Extract the data exactly, missing nothing.

::: Dataset extract

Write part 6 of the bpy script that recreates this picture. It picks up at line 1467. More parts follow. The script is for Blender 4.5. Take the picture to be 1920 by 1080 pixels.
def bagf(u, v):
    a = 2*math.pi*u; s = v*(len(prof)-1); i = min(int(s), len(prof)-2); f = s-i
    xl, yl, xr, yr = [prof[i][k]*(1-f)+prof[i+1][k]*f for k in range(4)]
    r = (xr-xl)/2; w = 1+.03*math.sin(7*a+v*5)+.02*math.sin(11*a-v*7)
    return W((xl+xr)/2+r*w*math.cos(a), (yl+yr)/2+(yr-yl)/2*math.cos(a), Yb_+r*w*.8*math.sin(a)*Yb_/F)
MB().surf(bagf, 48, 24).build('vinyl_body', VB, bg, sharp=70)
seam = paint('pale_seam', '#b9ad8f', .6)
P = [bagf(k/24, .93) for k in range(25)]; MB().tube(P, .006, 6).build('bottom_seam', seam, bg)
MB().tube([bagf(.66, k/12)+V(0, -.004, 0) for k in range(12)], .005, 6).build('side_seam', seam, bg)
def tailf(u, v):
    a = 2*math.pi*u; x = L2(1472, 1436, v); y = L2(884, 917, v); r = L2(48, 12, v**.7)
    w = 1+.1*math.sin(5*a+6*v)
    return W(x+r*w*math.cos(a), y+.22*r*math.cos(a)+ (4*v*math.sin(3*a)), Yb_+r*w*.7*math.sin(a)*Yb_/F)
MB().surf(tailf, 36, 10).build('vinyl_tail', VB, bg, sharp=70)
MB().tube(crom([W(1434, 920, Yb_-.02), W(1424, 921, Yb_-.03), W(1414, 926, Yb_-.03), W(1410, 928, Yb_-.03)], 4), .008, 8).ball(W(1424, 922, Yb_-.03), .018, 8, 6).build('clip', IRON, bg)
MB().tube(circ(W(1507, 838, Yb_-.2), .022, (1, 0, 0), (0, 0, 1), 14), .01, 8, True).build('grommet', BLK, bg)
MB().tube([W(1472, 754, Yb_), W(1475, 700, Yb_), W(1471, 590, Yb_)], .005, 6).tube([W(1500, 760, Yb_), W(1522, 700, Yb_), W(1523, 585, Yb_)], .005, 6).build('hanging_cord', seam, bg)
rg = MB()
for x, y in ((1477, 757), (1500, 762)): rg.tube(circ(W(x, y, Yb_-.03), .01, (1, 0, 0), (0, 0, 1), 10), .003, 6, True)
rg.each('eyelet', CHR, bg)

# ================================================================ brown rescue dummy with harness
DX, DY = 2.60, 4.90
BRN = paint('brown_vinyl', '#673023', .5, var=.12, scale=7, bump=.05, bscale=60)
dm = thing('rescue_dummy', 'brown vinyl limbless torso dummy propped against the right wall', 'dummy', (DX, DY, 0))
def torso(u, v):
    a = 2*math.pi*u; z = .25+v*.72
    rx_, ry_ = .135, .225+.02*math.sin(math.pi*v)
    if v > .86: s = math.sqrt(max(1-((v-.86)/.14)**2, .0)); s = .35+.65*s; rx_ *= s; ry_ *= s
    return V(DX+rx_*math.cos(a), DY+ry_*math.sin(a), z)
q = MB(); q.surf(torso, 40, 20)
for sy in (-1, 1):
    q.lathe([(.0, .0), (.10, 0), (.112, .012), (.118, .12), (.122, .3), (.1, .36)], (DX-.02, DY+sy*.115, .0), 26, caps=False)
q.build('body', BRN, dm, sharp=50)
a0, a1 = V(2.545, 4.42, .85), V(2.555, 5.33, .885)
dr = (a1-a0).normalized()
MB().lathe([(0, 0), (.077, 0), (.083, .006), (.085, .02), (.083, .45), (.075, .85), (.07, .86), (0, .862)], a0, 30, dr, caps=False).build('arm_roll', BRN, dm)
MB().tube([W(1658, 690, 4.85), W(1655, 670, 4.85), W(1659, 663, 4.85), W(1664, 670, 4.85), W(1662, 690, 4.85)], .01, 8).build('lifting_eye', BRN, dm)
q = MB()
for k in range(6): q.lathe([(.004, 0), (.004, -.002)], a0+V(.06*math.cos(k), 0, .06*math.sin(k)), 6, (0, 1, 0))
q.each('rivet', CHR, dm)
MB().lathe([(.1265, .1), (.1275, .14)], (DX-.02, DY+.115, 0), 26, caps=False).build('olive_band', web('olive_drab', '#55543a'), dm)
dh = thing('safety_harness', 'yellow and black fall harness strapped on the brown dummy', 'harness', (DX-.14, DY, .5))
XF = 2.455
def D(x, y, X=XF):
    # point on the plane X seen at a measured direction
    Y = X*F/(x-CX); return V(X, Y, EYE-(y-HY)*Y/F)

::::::

» **Result for this task**:
Write part 6 of the bpy script that recreates this picture. It picks up at line 1467. More parts follow. The script is for Blender 4.5. Take the picture to be 1920 by 1080 pixels.
def bagf(u, v):
    a = 2*math.pi*u; s = v*(len(prof)-1); i = min(int(s), len(prof)-2); f = s-i
    xl, yl, xr, yr = [prof[i][k]*(1-f)+prof[i+1][k]*f for k in range(4)]
    r = (xr-xl)/2; w = 1+.03*math.sin(7*a+v*5)+.02*math.sin(11*a-v*7)
    return W((xl+xr)/2+r*w*math.cos(a), (yl+yr)/2+(yr-yl)/2*math.cos(a), Yb_+r*w*.8*math.sin(a)*Yb_/F)
MB().surf(bagf, 48, 24).build('vinyl_body', VB, bg, sharp=70)
seam = paint('pale_seam', '#b9ad8f', .6)
P = [bagf(k/24, .93) for k in range(25)]; MB().tube(P, .006, 6).build('bottom_seam', seam, bg)
MB().tube([bagf(.66, k/12)+V(0, -.004, 0) for k in range(12)], .005, 6).build('side_seam', seam, bg)
def tailf(u, v):
    a = 2*math.pi*u; x = L2(1472, 1436, v); y = L2(884, 917, v); r = L2(48, 12, v**.7)
    w = 1+.1*math.sin(5*a+6*v)
    return W(x+r*w*math.cos(a), y+.22*r*math.cos(a)+ (4*v*math.sin(3*a)), Yb_+r*w*.7*math.sin(a)*Yb_/F)
MB().surf(tailf, 36, 10).build('vinyl_tail', VB, bg, sharp=70)
MB().tube(crom([W(1434, 920, Yb_-.02), W(1424, 921, Yb_-.03), W(1414, 926, Yb_-.03), W(1410, 928, Yb_-.03)], 4), .008, 8).ball(W(1424, 922, Yb_-.03), .018, 8, 6).build('clip', IRON, bg)
MB().tube(circ(W(1507, 838, Yb_-.2), .022, (1, 0, 0), (0, 0, 1), 14), .01, 8, True).build('grommet', BLK, bg)
MB().tube([W(1472, 754, Yb_), W(1475, 700, Yb_), W(1471, 590, Yb_)], .005, 6).tube([W(1500, 760, Yb_), W(1522, 700, Yb_), W(1523, 585, Yb_)], .005, 6).build('hanging_cord', seam, bg)
rg = MB()
for x, y in ((1477, 757), (1500, 762)): rg.tube(circ(W(x, y, Yb_-.03), .01, (1, 0, 0), (0, 0, 1), 10), .003, 6, True)
rg.each('eyelet', CHR, bg)

# ================================================================ brown rescue dummy with harness
DX, DY = 2.60, 4.90
BRN = paint('brown_vinyl', '#673023', .5, var=.12, scale=7, bump=.05, bscale=60)
dm = thing('rescue_dummy', 'brown vinyl limbless torso dummy propped against the right wall', 'dummy', (DX, DY, 0))
def torso(u, v):
    a = 2*math.pi*u; z = .25+v*.72
    rx_, ry_ = .135, .225+.02*math.sin(math.pi*v)
    if v > .86: s = math.sqrt(max(1-((v-.86)/.14)**2, .0)); s = .35+.65*s; rx_ *= s; ry_ *= s
    return V(DX+rx_*math.cos(a), DY+ry_*math.sin(a), z)
q = MB(); q.surf(torso, 40, 20)
for sy in (-1, 1):
    q.lathe([(.0, .0), (.10, 0), (.112, .012), (.118, .12), (.122, .3), (.1, .36)], (DX-.02, DY+sy*.115, .0), 26, caps=False)
q.build('body', BRN, dm, sharp=50)
a0, a1 = V(2.545, 4.42, .85), V(2.555, 5.33, .885)
dr = (a1-a0).normalized()
MB().lathe([(0, 0), (.077, 0), (.083, .006), (.085, .02), (.083, .45), (.075, .85), (.07, .86), (0, .862)], a0, 30, dr, caps=False).build('arm_roll', BRN, dm)
MB().tube([W(1658, 690, 4.85), W(1655, 670, 4.85), W(1659, 663, 4.85), W(1664, 670, 4.85), W(1662, 690, 4.85)], .01, 8).build('lifting_eye', BRN, dm)
q = MB()
for k in range(6): q.lathe([(.004, 0), (.004, -.002)], a0+V(.06*math.cos(k), 0, .06*math.sin(k)), 6, (0, 1, 0))
q.each('rivet', CHR, dm)
MB().lathe([(.1265, .1), (.1275, .14)], (DX-.02, DY+.115, 0), 26, caps=False).build('olive_band', web('olive_drab', '#55543a'), dm)
dh = thing('safety_harness', 'yellow and black fall harness strapped on the brown dummy', 'harness', (DX-.14, DY, .5))
XF = 2.455
def D(x, y, X=XF):
    # point on the plane X seen at a measured direction
    Y = X*F/(x-CX); return V(X, Y, EYE-(y-HY)*Y/F)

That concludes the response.